Despite all the "opencourseware" activities in higher education, the business model for delivering these courses remain in question. In a review of this work in the Chronicle of Higher Education, many of these issues are summarized.
There are many problems with this article and the whole discussion, for example:
"A freshman at Podunk U. can study with the world's top professors on YouTube."
Sentences like this are misleading. The idea that simply viewing lectures or having the homework is the equivalent of "taking" a course is very troubling. One of the essential features of "taking" a course is getting feedback and clarification of your ideas and your understanding of the material. Watching the video is not "studying with" a professor it is merely "listening to a lecture." This may be informative and you may learn something, but you have not studied with anyone.

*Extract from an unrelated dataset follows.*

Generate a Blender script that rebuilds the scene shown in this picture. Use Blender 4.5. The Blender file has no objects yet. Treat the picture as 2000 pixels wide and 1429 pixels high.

"Social life we'll just forget about because there's Facebook," Mr. [David] Wiley says. "Nobody believes that people have to go to university to have a social life anymore."
Wrong. Surely there is no one left who really thinks that "Facebook" replaces social experiences at college or anywhere else. Scholars who have studied this work have shown repeatedly that online and real life social life is completely intertwined and some online social activity is with people that one knows already.
There was at least one sensible note in this article that is a significant reminder of the limits of much of this talk about our current round of open courseware.
"There's a pretty significant fraction of the population that learns better with instructor-led kinds of activities than purely self-paced activities," says John R. Bourne, executive director of the Sloan Consortium, a group that supports online learning. "Can you have a group of students who know nothing about quantum mechanics and have them work in a group and discuss it and learn a lot? I think it's going to be difficult."